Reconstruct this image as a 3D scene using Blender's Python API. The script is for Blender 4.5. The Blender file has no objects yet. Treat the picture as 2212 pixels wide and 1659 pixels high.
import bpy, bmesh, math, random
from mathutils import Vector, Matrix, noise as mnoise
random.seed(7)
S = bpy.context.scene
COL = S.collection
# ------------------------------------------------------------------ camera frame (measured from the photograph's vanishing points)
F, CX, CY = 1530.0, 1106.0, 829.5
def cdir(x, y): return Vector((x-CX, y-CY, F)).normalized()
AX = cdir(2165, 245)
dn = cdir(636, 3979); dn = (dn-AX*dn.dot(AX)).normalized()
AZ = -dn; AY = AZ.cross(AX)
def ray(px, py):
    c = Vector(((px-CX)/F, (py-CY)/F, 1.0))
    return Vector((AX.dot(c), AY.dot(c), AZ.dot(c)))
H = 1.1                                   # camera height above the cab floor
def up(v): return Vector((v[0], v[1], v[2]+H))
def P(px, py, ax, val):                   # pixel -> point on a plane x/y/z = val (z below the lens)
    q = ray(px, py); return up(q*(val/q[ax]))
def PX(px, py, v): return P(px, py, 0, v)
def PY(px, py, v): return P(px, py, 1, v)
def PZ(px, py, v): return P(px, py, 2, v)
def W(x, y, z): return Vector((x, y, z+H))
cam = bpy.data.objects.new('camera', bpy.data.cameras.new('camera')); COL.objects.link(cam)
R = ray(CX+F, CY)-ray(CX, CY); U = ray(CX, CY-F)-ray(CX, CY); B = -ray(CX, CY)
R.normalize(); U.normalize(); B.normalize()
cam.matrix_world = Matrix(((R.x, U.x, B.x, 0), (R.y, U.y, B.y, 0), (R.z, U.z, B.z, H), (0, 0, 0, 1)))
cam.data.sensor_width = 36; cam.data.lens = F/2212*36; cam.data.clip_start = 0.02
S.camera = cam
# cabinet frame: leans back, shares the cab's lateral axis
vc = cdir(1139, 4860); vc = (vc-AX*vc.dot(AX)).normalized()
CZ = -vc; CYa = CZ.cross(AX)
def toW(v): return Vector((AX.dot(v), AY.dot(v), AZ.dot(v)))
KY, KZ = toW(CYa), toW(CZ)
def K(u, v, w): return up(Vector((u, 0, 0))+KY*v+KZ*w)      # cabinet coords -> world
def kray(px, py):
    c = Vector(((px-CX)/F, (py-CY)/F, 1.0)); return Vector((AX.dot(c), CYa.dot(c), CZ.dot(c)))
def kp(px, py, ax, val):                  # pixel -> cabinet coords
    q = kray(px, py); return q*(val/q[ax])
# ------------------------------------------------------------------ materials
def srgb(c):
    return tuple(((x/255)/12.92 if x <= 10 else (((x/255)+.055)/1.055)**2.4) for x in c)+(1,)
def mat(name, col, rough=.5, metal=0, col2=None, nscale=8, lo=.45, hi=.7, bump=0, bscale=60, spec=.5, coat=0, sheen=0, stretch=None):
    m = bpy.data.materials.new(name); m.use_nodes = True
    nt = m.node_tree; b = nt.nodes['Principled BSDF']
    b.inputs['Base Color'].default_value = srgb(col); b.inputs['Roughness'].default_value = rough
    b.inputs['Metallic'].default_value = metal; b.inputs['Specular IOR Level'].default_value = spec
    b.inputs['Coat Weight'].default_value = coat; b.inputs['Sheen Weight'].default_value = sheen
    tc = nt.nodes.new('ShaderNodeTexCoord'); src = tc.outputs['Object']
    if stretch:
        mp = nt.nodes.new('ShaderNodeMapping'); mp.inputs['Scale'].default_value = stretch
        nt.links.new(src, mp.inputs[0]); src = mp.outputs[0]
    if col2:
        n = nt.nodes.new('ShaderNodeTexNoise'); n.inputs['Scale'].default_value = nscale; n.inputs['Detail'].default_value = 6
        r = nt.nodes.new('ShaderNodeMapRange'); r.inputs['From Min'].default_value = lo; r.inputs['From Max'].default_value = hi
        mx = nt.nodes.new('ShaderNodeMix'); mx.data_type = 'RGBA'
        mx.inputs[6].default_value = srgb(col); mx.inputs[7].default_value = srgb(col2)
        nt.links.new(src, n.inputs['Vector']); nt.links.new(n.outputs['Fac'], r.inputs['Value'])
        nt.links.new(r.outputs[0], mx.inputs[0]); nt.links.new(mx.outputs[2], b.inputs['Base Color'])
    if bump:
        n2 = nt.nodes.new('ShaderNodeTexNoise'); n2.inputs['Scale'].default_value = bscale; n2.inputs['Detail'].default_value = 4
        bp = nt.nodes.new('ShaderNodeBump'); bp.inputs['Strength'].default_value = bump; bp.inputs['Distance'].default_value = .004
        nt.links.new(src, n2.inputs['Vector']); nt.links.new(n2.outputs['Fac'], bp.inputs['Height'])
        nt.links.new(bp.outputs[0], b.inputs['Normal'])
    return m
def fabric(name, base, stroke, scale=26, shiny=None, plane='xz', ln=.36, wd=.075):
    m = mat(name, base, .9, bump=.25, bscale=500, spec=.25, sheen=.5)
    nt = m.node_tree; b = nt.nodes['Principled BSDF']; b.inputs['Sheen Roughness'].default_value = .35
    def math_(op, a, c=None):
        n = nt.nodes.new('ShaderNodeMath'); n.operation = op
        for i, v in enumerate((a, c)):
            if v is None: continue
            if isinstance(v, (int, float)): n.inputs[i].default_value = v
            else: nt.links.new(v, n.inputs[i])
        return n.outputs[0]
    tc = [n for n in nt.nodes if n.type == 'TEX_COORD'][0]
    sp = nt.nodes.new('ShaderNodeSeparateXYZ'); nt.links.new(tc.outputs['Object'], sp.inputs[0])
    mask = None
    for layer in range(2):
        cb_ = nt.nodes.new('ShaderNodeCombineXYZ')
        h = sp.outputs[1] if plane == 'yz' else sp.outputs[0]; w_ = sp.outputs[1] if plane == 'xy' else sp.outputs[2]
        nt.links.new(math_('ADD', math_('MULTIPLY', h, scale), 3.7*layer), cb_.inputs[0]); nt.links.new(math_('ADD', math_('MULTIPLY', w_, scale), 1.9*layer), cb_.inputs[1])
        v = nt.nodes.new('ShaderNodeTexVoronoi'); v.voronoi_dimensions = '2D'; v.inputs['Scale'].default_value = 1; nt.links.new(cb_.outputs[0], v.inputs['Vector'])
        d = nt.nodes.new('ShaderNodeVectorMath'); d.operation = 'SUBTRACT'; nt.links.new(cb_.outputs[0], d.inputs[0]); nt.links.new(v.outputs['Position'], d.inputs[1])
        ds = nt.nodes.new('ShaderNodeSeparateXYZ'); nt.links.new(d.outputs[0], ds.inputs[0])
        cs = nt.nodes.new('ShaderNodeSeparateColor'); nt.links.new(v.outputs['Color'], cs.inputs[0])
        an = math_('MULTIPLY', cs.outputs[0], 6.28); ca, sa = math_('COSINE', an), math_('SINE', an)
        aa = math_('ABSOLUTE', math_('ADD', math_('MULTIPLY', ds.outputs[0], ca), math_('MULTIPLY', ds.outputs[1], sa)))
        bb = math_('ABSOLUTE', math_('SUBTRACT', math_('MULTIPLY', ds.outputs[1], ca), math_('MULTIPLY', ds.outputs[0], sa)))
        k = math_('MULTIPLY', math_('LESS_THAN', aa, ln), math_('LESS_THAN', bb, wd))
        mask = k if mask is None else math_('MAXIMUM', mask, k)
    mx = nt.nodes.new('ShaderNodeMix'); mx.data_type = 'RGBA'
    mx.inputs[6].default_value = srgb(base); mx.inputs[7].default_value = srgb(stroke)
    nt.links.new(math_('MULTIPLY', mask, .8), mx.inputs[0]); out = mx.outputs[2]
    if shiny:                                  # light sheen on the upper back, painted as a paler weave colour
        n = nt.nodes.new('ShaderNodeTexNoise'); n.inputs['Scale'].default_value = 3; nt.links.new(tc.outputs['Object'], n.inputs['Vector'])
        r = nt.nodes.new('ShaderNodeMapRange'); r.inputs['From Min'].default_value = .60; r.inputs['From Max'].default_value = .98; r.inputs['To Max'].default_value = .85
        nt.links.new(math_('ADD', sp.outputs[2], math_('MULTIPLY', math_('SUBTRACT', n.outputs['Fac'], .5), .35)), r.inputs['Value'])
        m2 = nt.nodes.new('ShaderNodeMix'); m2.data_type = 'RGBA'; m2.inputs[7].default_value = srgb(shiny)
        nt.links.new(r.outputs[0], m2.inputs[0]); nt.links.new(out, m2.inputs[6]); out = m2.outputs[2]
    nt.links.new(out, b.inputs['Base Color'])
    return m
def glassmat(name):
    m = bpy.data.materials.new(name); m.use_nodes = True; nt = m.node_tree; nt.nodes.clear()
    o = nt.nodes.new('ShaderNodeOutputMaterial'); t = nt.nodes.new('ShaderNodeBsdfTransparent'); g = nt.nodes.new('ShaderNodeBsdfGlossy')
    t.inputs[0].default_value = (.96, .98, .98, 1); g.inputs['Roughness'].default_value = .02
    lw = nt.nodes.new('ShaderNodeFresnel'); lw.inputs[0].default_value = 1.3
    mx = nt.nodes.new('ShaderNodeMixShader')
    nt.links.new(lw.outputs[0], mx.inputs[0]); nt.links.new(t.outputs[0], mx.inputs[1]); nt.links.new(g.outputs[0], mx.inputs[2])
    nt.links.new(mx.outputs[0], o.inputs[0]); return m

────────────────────

Scan the listing above for the word "scene" and show each line where it is found.

- **Answer to this task**:
Reconstruct this image as a 3D scene using Blender's Python API. The script is for Blender 4.5. The Blender file has no objects yet. Treat the picture as 2212 pixels wide and 1659 pixels high.
S = bpy.context.scene